That will help me very much both in programming and in making up a better file with definitions of the different styles of addressing and that for 65816. |
MathOnNapkins Posts: 391/1106 |
The brackets indicated a long pointer, i.e. 24 bit and hence 3 bytes. The address inside the brackets is a direct page address.

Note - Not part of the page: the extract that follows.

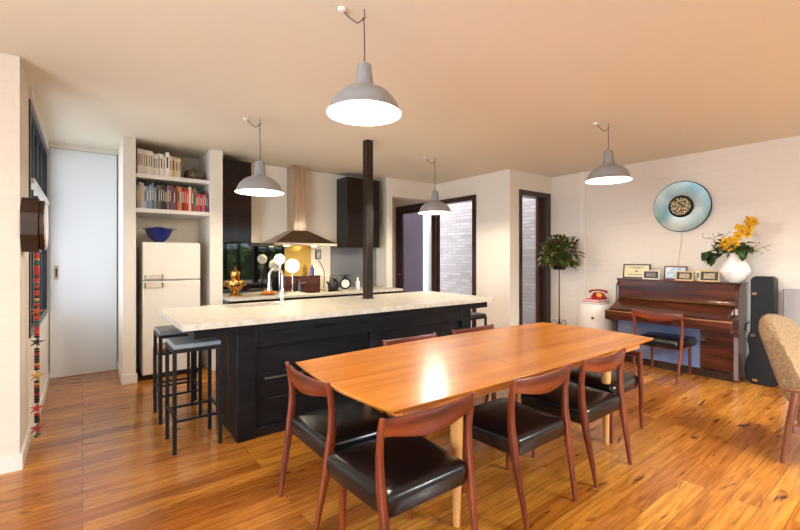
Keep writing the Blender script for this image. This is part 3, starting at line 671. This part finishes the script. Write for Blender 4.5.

So for example if you do LDA [$00] and at $7E:0000 there are the values 00 80 7F, the value loaded into A will be the value at $7F:8000. How many bytes are stored of course depends on the M register. You can also use the Y register as an index, and do LDA [$00], Y. That will load the value at $7F8000 + Y). I've heard that even works across bank boundaries but don't quote me on that. Read it in one of Nach's documents. LDA ($00) by contrast, does something similar but uses the Databank register's current value and hence only needs to fetch 2 bytes to form an address. |
Sukasa Posts: 784/2068 |
In 65816, ther is a command that goes somewhat like LDA [&xx]. Am I right in assuming that from what I understand of the command, that the processor would load A with the value in RAM that $xx points to, e.x. if $xx is $02, and at $02 there is the value #$04, then A would be loaded with #$04 after LDA [$xx]?
If so, how many bytes large is the address pointer that would be stored in $xx? 1, 2, or 3 bytes large? |